Marie Huchzermeyer, of the Wits School of Architecture and Planning, also disputes the municipality’s motives. “They are abusing emergency provisions and using it as a pretext to remove people from strategic areas to places where they haven’t built homes and on the furthest outskirts,” says Huchzermeyer, adding that, according to international standards, communities should be relocated within a 5km radius of their original location. Portions of sections one, two and three of Makause were bulldozed, destroying 2 366 shacks and brick homes, after residents were only given 10 days’ notice.

The Red Ants led the removals, as well as the resettlement, which were conducted in the presence of the SAPS and the Metro police. The community says the move was far from smooth and the Red Ants brutalised them, looted their belongings and destroyed shacks, even when people protested against being moved or were not present. “They [the municipality] are bringing back the idea that black people belong in the townships. We are like a rubbish in town,” says “General” Alfred Moyo, a Makause committee organiser, whose shack was burnt after a protest march against the relocation in March.
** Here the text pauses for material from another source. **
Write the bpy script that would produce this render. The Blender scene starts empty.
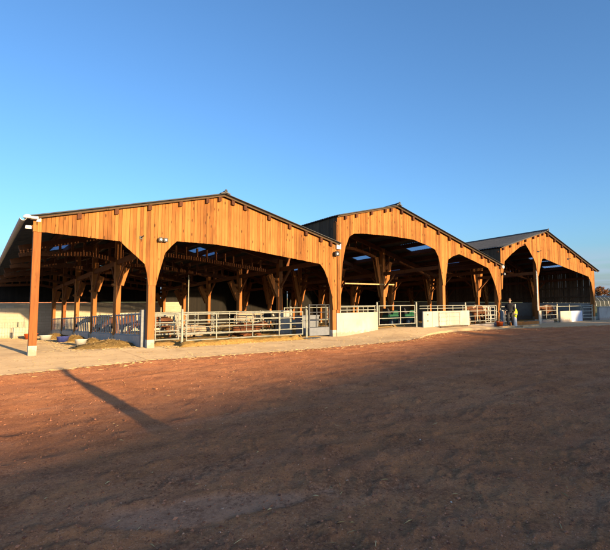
import bpy, math, random
import numpy as np
from mathutils import Vector, Matrix, noise as mnoise

# ------------------------------------------------------------------ camera, sky, sun, exposure
S = bpy.context.scene
COL = S.collection
rad = math.radians
cam_data = bpy.data.cameras.new('camera')
cam = bpy.data.objects.new('camera', cam_data)
COL.objects.link(cam)
S.camera = cam
cam.location = (0, 0, 1.7)
cam.rotation_euler = (rad(90 + 4.4), 0, rad(-36))
cam_data.sensor_fit = 'HORIZONTAL'
cam_data.sensor_width = 36
cam_data.lens = 36 * 460 / 610
cam_data.shift_y = -12 / 610
cam_data.clip_start = 0.05
cam_data.clip_end = 6000

SUN_EL, SUN_AZ = 7.2, 2.4        # the sun stands behind the camera, 2.4 degrees east of -Y
W = bpy.data.worlds.new('World')
S.world = W
W.use_nodes = True
wn, wl = W.node_tree.nodes, W.node_tree.links
wn.clear()
sky = wn.new('ShaderNodeTexSky')
sky.sky_type = 'NISHITA'
sky.sun_disc = False
sky.sun_elevation = rad(SUN_EL)
sky.sun_rotation = rad(180 - SUN_AZ)
sky.air_density = 0.9
sky.dust_density = 1.6
sky.ozone_density = 3.8
bg = wn.new('ShaderNodeBackground')
bg.inputs['Strength'].default_value = 0.15
wo = wn.new('ShaderNodeOutputWorld')
# thin low cloud banks above the horizon
tcw = wn.new('ShaderNodeTexCoord'); mp = wn.new('ShaderNodeMapping'); mp.inputs['Scale'].default_value = (3, 3, 34)
wl.new(tcw.outputs['Generated'], mp.inputs[0])
nz = wn.new('ShaderNodeTexNoise'); nz.inputs['Scale'].default_value = 1.3; nz.inputs['Detail'].default_value = 6; nz.inputs['Distortion'].default_value = .3
wl.new(mp.outputs[0], nz.inputs['Vector'])
sx = wn.new('ShaderNodeSeparateXYZ'); wl.new(tcw.outputs['Generated'], sx.inputs[0])
el = wn.new('ShaderNodeValToRGB'); e = el.color_ramp.elements
e[0].position = 0.0; e[0].color = (.35,.35,.35,1); e[1].position = .1; e[1].color = (0,0,0,1)
q = e.new(.018); q.color = (1,1,1,1); q = e.new(.07); q.color = (.75,.75,.75,1)
wl.new(sx.outputs[2], el.inputs[0])
cr = wn.new('ShaderNodeValToRGB'); cr.color_ramp.elements[0].position = .36; cr.color_ramp.elements[1].position = .56
wl.new(nz.outputs['Fac'], cr.inputs[0])
mu = wn.new('ShaderNodeMath'); mu.operation = 'MULTIPLY'; wl.new(el.outputs[0], mu.inputs[0]); wl.new(cr.outputs[0], mu.inputs[1])
mu2 = wn.new('ShaderNodeMath'); mu2.operation = 'MULTIPLY'; mu2.inputs[1].default_value = .8; wl.new(mu.outputs[0], mu2.inputs[0])
mc = wn.new('ShaderNodeMix'); mc.data_type = 'RGBA'; mc.inputs[7].default_value = (1.25, 1.6, 2.15, 1)
wl.new(mu2.outputs[0], mc.inputs[0]); wl.new(sky.outputs[0], mc.inputs[6])
wl.new(mc.outputs[2], bg.inputs[0])
wl.new(bg.outputs[0], wo.inputs[0])

sun_data = bpy.data.lights.new('sun', 'SUN')
sun_data.energy = 5.0
sun_data.angle = rad(0.5)
sun_data.color = (1.0, 0.68, 0.34)
sun = bpy.data.objects.new('sun', sun_data)
COL.objects.link(sun)
sun.location = (0, -30, 30)
sdir = Vector((-math.sin(rad(SUN_AZ)) * math.cos(rad(SUN_EL)), math.cos(rad(SUN_AZ)) * math.cos(rad(SUN_EL)), -math.sin(rad(SUN_EL))))
sun.rotation_euler = sdir.to_track_quat('-Z', 'Y').to_euler()

vs = S.view_settings
vs.view_transform = 'Standard'
vs.look = 'None'
vs.gamma = 1
vs.use_curve_mapping = False
vs.exposure = 1.27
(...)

Blass says that Ekurhuleni sent out various representatives to register people to be relocated, which the municipality has said is the equivalent of having been given consent. Mokgosi refutes the claim that consents were unlawfully obtained and says they were given in the presence of the police. The community filed two urgent applications in February to stop the demolitions and removals.
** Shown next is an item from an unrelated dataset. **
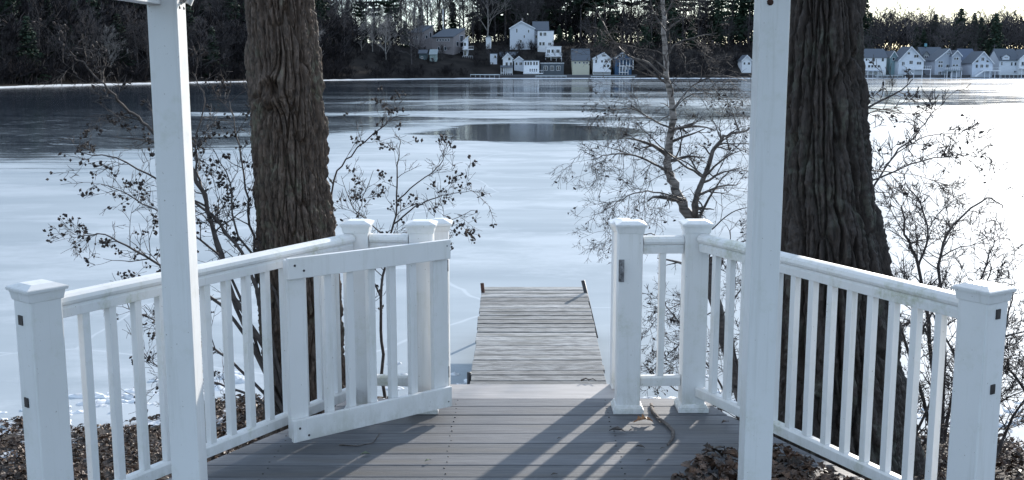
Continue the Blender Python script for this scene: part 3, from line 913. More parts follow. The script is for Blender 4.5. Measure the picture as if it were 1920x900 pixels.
# ------------------------------------------------------------------ big trunks
def trunk(name, lab, pts, hz, mat, cell, depth, seed, knot=None, lobes=(0,0)):
    """pts: (z, x, y, radius) from the foot up"""
    t = thing(name, lab, 'tree', (pts[0][1], pts[0][2], pts[0][0]))
    nu = 400; z0, z1 = pts[0][0], pts[-1][0]; nv = int((z1-z0)/0.009)
    th = np.linspace(0, 2*np.pi, nu, endpoint=False); zz = np.linspace(z0, z1, nv)
    TH, ZZ = np.meshgrid(th, zz)
    za = [p[0] for p in pts]
    cx = np.interp(ZZ, za, [p[1] for p in pts]); cy = np.interp(ZZ, za, [p[2] for p in pts]); r = np.interp(ZZ, za, [p[3] for p in pts])
    Ru = 0.3
    per = max(6, int(round(2*np.pi*Ru/cell[0])))
    U = TH/(2*np.pi)*per
    Vv = ZZ/cell[1]
    wx = (fbm(U*0.30, ZZ*1.5, seed, 3, None)-0.5)*1.1
    # make the warp periodic in theta by fading it to its mirror
    s = TH/(2*np.pi); wx2 = (fbm((U-per)*0.30, ZZ*1.5, seed, 3)-0.5)*1.1
    bl = np.clip((s-0.85)/0.15, 0, 1); wx = wx*(1-bl)+wx2*bl
    if knot:
        ka, kz, ks = knot
        da = (TH-ka)*Ru; dzk = ZZ-kz; dk_ = np.hypot(da, dzk*0.9)
        swirl = np.exp(-(dk_/ks)**2)
        U = U + np.sign(da)*swirl*0.9
        Vv = Vv + swirl*1.2*np.abs(da)/ks
    wx = wx + (fbm(U*1.3, ZZ*9, seed+31, 3)-0.5)*0.22*np.clip(s*8,0,1)*np.clip((1-s)*8,0,1)
    f1, f2, idv = voro(U+wx, Vv + (fbm(U*0.6, ZZ*3, seed+5, 3)-0.5)*0.8, seed, per)
    e = np.clip((f2-f1)/0.26, 0, 1)
    plate = e**0.6
    f1b, f2b, _ = voro((U+wx)*2, Vv*2.2, seed+9, per*2)
    fine = np.clip((f2b-f1b)/0.5, 0, 1)**0.6
    grain = fbm(U*3, ZZ*14, seed+2, 5)
    flake = fbm(U*5.0, ZZ*45, seed+41, 4)
    tilt_ = fbm(U*1.1, ZZ*5, seed+51, 3)
    h = depth*(plate*(0.55+0.7*idv) + 0.55*fine*plate + 0.40*(grain-0.5) + 0.45*(flake-0.5) + 0.45*(tilt_-0.5)*plate)
    h += 0.02*(fbm(s*8, ZZ*1.2, seed+4, 3, 8)-0.5)
    if knot:
        h += 0.06*np.exp(-((dk_-ks*0.55)/(ks*0.28))**2) - 0.03*np.exp(-(dk_/(ks*0.3))**2)
    fl = np.clip((pts[0][0]+0.9-ZZ)/0.9, 0, 1)**1.6
    root = 1 + fl*(0.14*np.cos(TH*lobes[0]+seed) + 0.12*np.cos(TH*lobes[1]+2*seed))
    rr_ = r*root + h - depth*1.15
    X = cx + rr_*np.cos(TH) - pts[0][1]; Y = cy + rr_*np.sin(TH) - pts[0][2]; Z = ZZ - z0
    V = np.stack([X.ravel(), Y.ravel(), Z.ravel()], 1)
    i = np.arange(nv-1)[:,None]; j = np.arange(nu)[None]
    F = np.stack([i*nu+j, i*nu+(j+1)%nu, (i+1)*nu+(j+1)%nu, (i+1)*nu+j], -1).reshape(-1, 4)
    np_obj('trunk', V, F, mat, t, smooth=True)
    return t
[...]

In the first application the court ruled that a consent order was needed to evict 181 community members, which was not observed by the municipality, says Michael K Dzai, chairperson of the Makause Business Forum. The second application sought the cessation of all demolition activities, but it was rejected by the court.

Upon their arrival in Tsakane, a treeless and dry landscape on an open veld, the new occupants found their new homes were made of four poles and plastic bags. “You can’t call a plastic a better place; you have no windows, no doors,” says Moyo, who has chosen to remain in Makause. The new homes are a far cry from the type of temporary shelter the laws provide for, says Blass. The design of the shelter should be stable and durable for the anticipated lifespan of the shelter. Under the law the grant for the provision of a shelter is R14 000.

Henry Njabuleseni Dlamini, a Makause community leader in Tsakane, who consented to the move after being convinced by the municipality that Makause was dangerous, is not happy with his new home. “We were told that we would find RDP houses here,” says Dlamini. “They [the Red Ants] took everything outside and threw it out. They said we are not serious, because if we were, we would have built our house by then,” says Mary, who was kicked out of her new “plastic” home in Tsakane and whose belongings were left outside because she had no material to rebuild her shack.

Eric van der Berg, from Bell Dewar Hall, a law firm representing the disgruntled Makause community, is planning to bring a common law application to court to return people to Makause and rebuild their homes. “This is based on the fact that they were moved without a proper valid court order and without their consent,” says Van der Berg. Ekurhuleni, like every municipality in South Africa, has produced its Integrated Development Plan document for 2005 to 2010, which maps the city’s future. Ekurhuleni’s goal is to move towards the creation of sustainable human settlements, a plan that involves the progressive eradication of informal settlements. Similar moves have been made in other municipalities in Gauteng.